Write out the listing, please, but only from its first line through the line containing "b.matrix_basis = Matrix.Translation((0, 0, BL_Z))", exactly as given and without pictures.

- - -

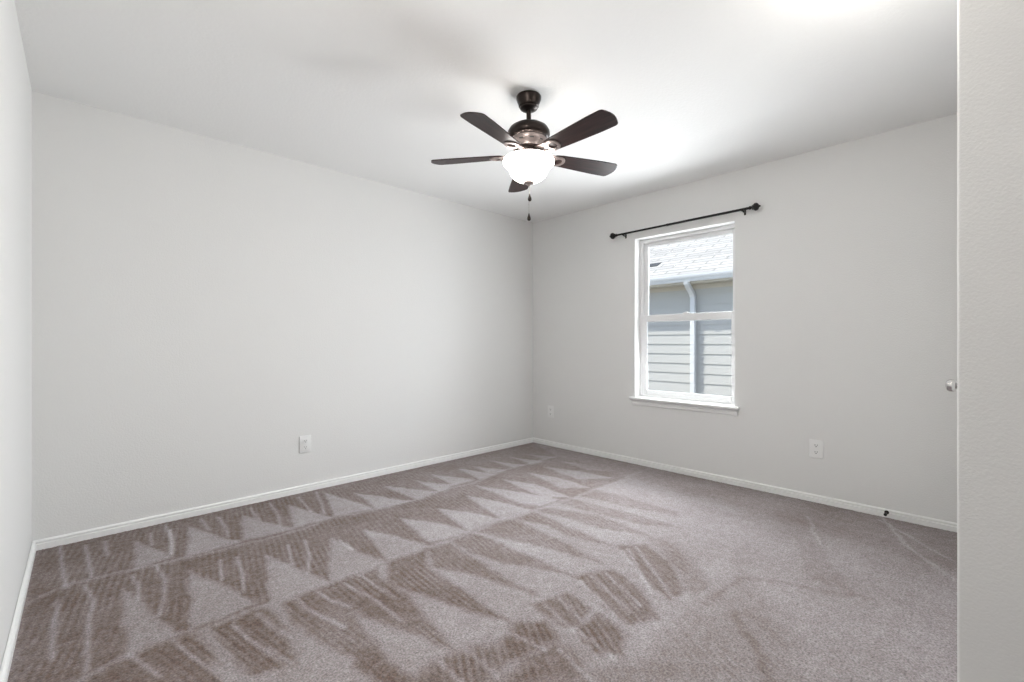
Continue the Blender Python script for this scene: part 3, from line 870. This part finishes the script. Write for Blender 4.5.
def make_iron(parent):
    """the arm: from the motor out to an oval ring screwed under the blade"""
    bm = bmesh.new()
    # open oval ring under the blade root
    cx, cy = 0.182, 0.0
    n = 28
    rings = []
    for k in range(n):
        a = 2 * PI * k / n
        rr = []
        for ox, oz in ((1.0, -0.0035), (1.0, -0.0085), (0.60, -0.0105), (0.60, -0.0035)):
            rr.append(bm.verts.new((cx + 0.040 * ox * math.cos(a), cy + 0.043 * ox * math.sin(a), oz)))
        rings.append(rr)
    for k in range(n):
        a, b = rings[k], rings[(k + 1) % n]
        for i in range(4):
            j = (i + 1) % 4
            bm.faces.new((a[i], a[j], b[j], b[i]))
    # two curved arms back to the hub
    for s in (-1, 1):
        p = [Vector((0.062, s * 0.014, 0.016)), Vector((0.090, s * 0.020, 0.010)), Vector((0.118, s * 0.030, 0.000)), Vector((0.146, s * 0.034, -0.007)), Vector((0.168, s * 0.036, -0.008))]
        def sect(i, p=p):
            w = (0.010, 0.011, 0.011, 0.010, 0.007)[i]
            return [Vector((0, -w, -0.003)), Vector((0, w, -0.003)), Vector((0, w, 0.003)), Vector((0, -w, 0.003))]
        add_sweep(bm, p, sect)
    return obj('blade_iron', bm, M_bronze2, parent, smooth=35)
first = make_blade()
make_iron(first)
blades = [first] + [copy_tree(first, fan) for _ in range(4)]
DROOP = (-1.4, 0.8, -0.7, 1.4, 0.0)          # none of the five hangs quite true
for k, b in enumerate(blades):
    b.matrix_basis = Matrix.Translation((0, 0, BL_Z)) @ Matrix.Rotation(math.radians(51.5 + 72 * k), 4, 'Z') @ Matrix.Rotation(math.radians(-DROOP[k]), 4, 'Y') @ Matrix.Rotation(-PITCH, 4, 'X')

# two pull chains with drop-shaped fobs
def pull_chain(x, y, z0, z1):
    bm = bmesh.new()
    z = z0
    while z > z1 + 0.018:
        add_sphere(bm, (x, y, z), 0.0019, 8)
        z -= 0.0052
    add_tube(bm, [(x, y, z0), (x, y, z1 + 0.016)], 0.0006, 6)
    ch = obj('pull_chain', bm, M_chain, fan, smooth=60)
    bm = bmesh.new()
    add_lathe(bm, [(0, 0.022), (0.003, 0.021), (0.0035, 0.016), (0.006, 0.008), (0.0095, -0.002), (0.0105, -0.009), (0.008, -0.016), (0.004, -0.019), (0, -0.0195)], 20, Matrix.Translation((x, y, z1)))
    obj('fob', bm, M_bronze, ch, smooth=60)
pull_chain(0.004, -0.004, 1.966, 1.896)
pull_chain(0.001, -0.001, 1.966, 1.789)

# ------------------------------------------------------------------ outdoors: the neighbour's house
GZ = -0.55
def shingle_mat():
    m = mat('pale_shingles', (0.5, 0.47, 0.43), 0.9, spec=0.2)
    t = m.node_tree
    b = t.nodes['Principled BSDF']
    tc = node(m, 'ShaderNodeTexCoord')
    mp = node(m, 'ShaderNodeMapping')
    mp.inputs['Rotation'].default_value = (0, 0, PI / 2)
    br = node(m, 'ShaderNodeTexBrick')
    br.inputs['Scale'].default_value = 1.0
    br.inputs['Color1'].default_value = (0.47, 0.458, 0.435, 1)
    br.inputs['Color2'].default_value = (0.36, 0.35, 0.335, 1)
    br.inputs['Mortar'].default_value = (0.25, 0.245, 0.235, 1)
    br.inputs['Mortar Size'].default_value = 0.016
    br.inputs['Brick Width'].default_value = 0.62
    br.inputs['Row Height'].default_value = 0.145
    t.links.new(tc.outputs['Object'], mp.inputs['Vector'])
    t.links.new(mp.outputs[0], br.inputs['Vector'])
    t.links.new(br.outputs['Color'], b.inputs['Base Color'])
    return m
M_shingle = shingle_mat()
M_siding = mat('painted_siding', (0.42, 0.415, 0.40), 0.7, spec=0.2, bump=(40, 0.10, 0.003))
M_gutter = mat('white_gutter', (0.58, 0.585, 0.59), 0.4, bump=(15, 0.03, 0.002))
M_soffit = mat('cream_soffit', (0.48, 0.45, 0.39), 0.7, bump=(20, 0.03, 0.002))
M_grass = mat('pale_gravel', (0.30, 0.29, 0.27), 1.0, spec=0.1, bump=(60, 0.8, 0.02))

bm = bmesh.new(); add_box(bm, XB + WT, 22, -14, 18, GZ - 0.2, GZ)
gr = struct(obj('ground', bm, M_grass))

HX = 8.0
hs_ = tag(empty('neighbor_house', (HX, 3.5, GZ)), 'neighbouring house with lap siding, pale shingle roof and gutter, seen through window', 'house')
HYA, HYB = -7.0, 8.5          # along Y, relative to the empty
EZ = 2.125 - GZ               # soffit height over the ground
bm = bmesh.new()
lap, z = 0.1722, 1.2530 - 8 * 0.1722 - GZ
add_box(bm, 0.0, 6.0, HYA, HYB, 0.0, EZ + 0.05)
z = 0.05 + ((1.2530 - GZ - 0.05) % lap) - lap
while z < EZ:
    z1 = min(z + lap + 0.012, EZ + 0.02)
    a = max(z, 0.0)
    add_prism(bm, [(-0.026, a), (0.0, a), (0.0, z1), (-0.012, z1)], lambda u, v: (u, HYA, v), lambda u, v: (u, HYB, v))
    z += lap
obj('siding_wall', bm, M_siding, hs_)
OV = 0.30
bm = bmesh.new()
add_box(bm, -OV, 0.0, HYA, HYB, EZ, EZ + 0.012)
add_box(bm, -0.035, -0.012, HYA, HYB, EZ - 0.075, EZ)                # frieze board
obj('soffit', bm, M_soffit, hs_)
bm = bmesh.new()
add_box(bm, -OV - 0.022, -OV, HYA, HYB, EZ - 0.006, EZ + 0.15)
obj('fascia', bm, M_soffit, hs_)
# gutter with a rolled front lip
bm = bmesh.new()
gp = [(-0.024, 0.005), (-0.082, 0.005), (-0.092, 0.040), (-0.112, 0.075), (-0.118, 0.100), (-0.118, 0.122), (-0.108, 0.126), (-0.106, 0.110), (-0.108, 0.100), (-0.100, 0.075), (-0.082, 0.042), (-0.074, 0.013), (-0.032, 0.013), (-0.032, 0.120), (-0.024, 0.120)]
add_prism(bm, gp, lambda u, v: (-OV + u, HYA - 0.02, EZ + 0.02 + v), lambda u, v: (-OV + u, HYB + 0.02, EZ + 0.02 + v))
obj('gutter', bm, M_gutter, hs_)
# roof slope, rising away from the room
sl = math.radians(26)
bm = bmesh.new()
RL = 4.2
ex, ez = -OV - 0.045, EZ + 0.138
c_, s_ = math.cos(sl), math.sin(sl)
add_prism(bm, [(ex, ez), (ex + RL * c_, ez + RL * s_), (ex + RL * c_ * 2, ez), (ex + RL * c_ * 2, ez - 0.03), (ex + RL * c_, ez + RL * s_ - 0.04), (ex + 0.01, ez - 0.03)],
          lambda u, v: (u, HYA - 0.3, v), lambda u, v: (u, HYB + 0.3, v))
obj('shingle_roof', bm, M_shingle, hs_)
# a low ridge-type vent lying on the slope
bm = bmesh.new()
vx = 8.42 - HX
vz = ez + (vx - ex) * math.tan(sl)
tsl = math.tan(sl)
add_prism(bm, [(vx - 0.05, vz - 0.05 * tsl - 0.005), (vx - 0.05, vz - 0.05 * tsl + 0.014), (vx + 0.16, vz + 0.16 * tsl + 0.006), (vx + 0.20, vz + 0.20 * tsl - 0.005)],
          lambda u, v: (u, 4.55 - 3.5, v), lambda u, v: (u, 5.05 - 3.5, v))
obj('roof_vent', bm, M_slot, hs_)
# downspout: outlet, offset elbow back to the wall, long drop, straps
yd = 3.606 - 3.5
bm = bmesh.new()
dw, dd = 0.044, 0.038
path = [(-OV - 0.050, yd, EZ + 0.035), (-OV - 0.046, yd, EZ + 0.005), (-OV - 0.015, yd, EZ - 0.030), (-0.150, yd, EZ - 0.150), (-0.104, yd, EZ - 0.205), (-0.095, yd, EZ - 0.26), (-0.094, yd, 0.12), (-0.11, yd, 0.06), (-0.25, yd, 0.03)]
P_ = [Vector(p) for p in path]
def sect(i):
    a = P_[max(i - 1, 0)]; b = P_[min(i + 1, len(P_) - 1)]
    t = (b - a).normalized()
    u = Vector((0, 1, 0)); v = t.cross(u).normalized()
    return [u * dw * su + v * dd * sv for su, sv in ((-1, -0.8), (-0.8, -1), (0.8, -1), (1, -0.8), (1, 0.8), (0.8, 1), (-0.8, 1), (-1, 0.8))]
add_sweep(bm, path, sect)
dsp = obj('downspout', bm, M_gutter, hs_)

- - -

● Answer below
Continue the Blender Python script for this scene: part 3, from line 870. This part finishes the script. Write for Blender 4.5.
def make_iron(parent):
    """the arm: from the motor out to an oval ring screwed under the blade"""
    bm = bmesh.new()
    # open oval ring under the blade root
    cx, cy = 0.182, 0.0
    n = 28
    rings = []
    for k in range(n):
        a = 2 * PI * k / n
        rr = []
        for ox, oz in ((1.0, -0.0035), (1.0, -0.0085), (0.60, -0.0105), (0.60, -0.0035)):
            rr.append(bm.verts.new((cx + 0.040 * ox * math.cos(a), cy + 0.043 * ox * math.sin(a), oz)))
        rings.append(rr)
    for k in range(n):
        a, b = rings[k], rings[(k + 1) % n]
        for i in range(4):
            j = (i + 1) % 4
            bm.faces.new((a[i], a[j], b[j], b[i]))
    # two curved arms back to the hub
    for s in (-1, 1):
        p = [Vector((0.062, s * 0.014, 0.016)), Vector((0.090, s * 0.020, 0.010)), Vector((0.118, s * 0.030, 0.000)), Vector((0.146, s * 0.034, -0.007)), Vector((0.168, s * 0.036, -0.008))]
        def sect(i, p=p):
            w = (0.010, 0.011, 0.011, 0.010, 0.007)[i]
            return [Vector((0, -w, -0.003)), Vector((0, w, -0.003)), Vector((0, w, 0.003)), Vector((0, -w, 0.003))]
        add_sweep(bm, p, sect)
    return obj('blade_iron', bm, M_bronze2, parent, smooth=35)
first = make_blade()
make_iron(first)
blades = [first] + [copy_tree(first, fan) for _ in range(4)]
DROOP = (-1.4, 0.8, -0.7, 1.4, 0.0)          # none of the five hangs quite true
for k, b in enumerate(blades):
    b.matrix_basis = Matrix.Translation((0, 0, BL_Z)) @ Matrix.Rotation(math.radians(51.5 + 72 * k), 4, 'Z') @ Matrix.Rotation(math.radians(-DROOP[k]), 4, 'Y') @ Matrix.Rotation(-PITCH, 4, 'X')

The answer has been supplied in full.